Aujourd'hui, des pro-israéliens font le parallèle entre les deux événements : pour eux, si les manifestants propalestiniens ont coloré de rouge leurs mains et les ont exhibées devant Sciences Po Paris, c'est en référence à ce qui s'est passé le 12 octobre 2000. "Poussés par la haine antisémite, dans le silence assourdissant d'une partie de la gauche républicaine, les étudiants 'bien pensants' de Sciences Po glorifient un lynchage !", s'indigne sur X Pernelle Richardot, une élue socialiste. "Le symbole des mains rouges n'est pas un appel au cessez-le-feu, c'est une référence à ce carnage. Arborer ce symbole aujourd'hui, c'est un appel au massacre", écrit de son côté le dessinateur Joann Sfar, samedi, dans un post partagé par le philosophe Raphaël Enthoven.

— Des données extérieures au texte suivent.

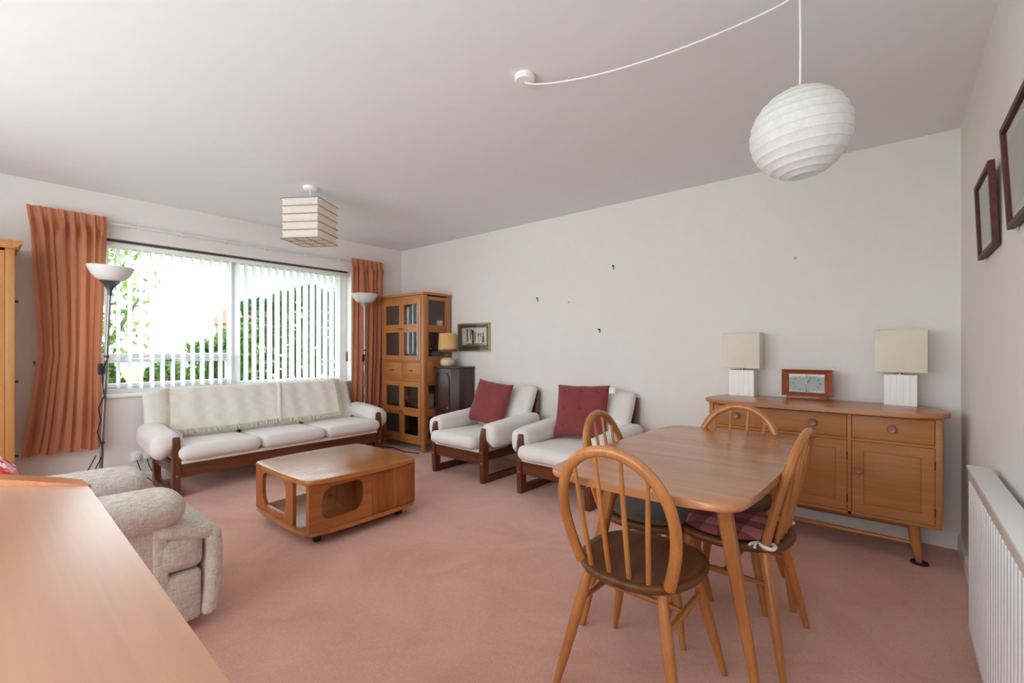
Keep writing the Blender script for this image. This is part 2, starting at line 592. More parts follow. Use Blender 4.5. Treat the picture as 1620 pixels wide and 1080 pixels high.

Pour appuyer ses propos, Joann Sfar publie un autre dessin sur le réseau social, qui représente Hubert Launois, étudiant à Sciences Po Paris et membre du comité Palestine, interrogé samedi soir sur BFMTV sur la portée symbolique des mains peintes en rouge.
3 Que répondent les militants propalestiniens ?
De fait, lors du débat en direct sur BFMTV, face à Maud Bregeon, députée Renaissance des Hauts-de-Seine, Hubert Launois reconnaît, après avoir condamné tout acte antisémite, que les mains peintes en rouge brandies par certains manifestants constituent "un symbole qui peut être choquant, qui est controversé". "Cela fait référence à des événements tragiques, effectivement", poursuit-il, alors que le journaliste en plateau rappelle le lynchage des soldats israéliens à Ramallah en 2000.
"Si ça fait référence à cet événement, alors c'est une dérive antisémite qu'il faut commettre, pardon, excusez-moi, qu'il faut condamner. Excusez-moi, c'est un lapsus. Ce symbole-là, par exemple, il est également utilisé pour dénoncer les enfants soldats. Il est régulièrement utilisé à l'ONU. Vous ne pouvez pas conclure que c'est antisémite de faire ça parce que vous voyez ces images-là", ajoute l'étudiant en réponse à Maud Bregeon, qui considère que brandir des mains peintes en rouge est un geste qui "s'apparente à un appel à la haine".
"Si c'est de l'ignorance et de la bêtise et que cela choque, alors c'est également grave. Et je comprends que cela puisse choquer", complète, en conclusion, Hubert Launois. Contacté par franceinfo dimanche, il assure que ce geste n'a qu'une seule et unique "symbolique visuelle, illustrer le slogan : 'Vous avez du sang sur les mains'". "L'événement d'octobre 2000, on ne le connaît pas. Ce n'est pas le symbole de notre génération. Nous accuser d'y faire référence participe au processus de criminalisation des militants pro-Palestine, à la campagne de maccarthysme contre eux", se défend-il. L'étudiant ajoute que ce geste "n'est pas représentatif", car il n'a pas été évoqué ni débattu lors du vote organisé sur le blocus de Sciences Po.
En outre, Hubert Launois rappelle, comme d'autres l'ont fait sur les réseaux sociaux, que les mains rouges sont couramment utilisées dans les mouvements antiguerre, lors de mobilisations contre des dirigeants accusés d'avoir du sang sur les mains, ou encore pour dénoncer les violences faites aux femmes. Le symbole est aussi utilisé pour illustrer l'urgence du combat contre le réchauffement climatique. Ainsi, il y a deux ans, une cinquantaine d'activistes des Amis de la Terre avaient investi les places de plusieurs villes de France pour y peindre une main rouge géante, alors qu'ils avaient, eux aussi, les mains colorées.
En outre, des Israéliens eux-mêmes ont déjà utilisé ce symbole. Comme le rapporte le Times of Israël, le 23 avril, à Tel Aviv, des dizaines de personnes ont levé leurs mains peintes en rouge pour appeler à la libération des otages détenus dans la bande de Gaza et marquer les 200 jours depuis l'attaque du Hamas le 7 octobre 2023.